Celebrating Easter: Young and Not So Young

By Marah Morrison

The way people celebrate Easter may vary as they age. Depending on their traditions when they were young versus what they do now, the holiday celebrations are satisfied every year.

Linda Wittenauer, who works for Chartwells Dining at Youngstown State University, said to celebrate Easter, she and her family always went to Mill Creek Park to the fish pond. She said they would walk around, feed the fish and snack on things they got in their Easter baskets after church.

“I was raised Roman Catholic,” Wittenauer said. “Usually we would do something religious and either get a prayer book or a holy card, a rosary,” Wittenauer said.

Wittenauer said she and her family also got a hard-boiled egg and a marshmallow-wrapped egg from Gorant’s Chocolates, a local company from where she lives.

“We always had three foil eggs and a package of crackers,” Wittenauer said. “That was it.”

Wittenauer said for her family’s main meal, they always had baked ham, deviled eggs, potato salad, baked green beans and fresh Easter bread. She said she still tries to keep up with the tradition.

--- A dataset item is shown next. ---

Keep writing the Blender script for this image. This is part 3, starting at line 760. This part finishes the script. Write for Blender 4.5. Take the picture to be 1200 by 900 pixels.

“If the weather cooperates, I do try to go to the fish pond with my grandchildren when I can,” Wittenauer said. “I love it because it’s like an awakening of life again and starting anew.”

Kayla Haywood, a graphic and interactive design major at YSU, said when she was little, Easter was a hectic time for her because of being the only girl out of all of her cousins in her family. She said she was always the center of attention.

“I always had the Easter dress and everyone was all excited,” Haywood said. “My family would come over and we would just have a huge feast.”

Haywood said she and her family are Croatian, so cabbage-and-noodles is a staple for every holiday, including Easter. She said her mother also decorates using correlating plates, napkins and Easter cups.

“Two of my uncles would disappear and we’d be like, ‘what’s going on?’” Haywood said. “All of a sudden, we would look out and there’s eggs everywhere outside.”

Haywood said she and her family would have a huge Easter egg hunt and enjoyed having everyone over. She said it was like her family’s day to be able to show off their home and the food they prepared.

“We keep the same traditions for the most part,” Haywood said. “We don’t really have an egg hunt anymore; there’s no little ones in our family anymore,”

Haywood said she and her family still get together and instead of having an egg hunt, they will play cornhole or something similar.

Lydia Tarleton, also an interactive and graphic design major at YSU, said she and her family would attend a Good Friday service at church and on Easter morning, they would try to find the Easter baskets that her mother had hidden.

“We would go to my grandma’s house and have dinner,” Tarleton said. “Then we would have an Easter egg hunt, and she would fill them with quarters.”

Tarleton said she was the only one out of four kids who liked Peeps, so she got a bunch of those.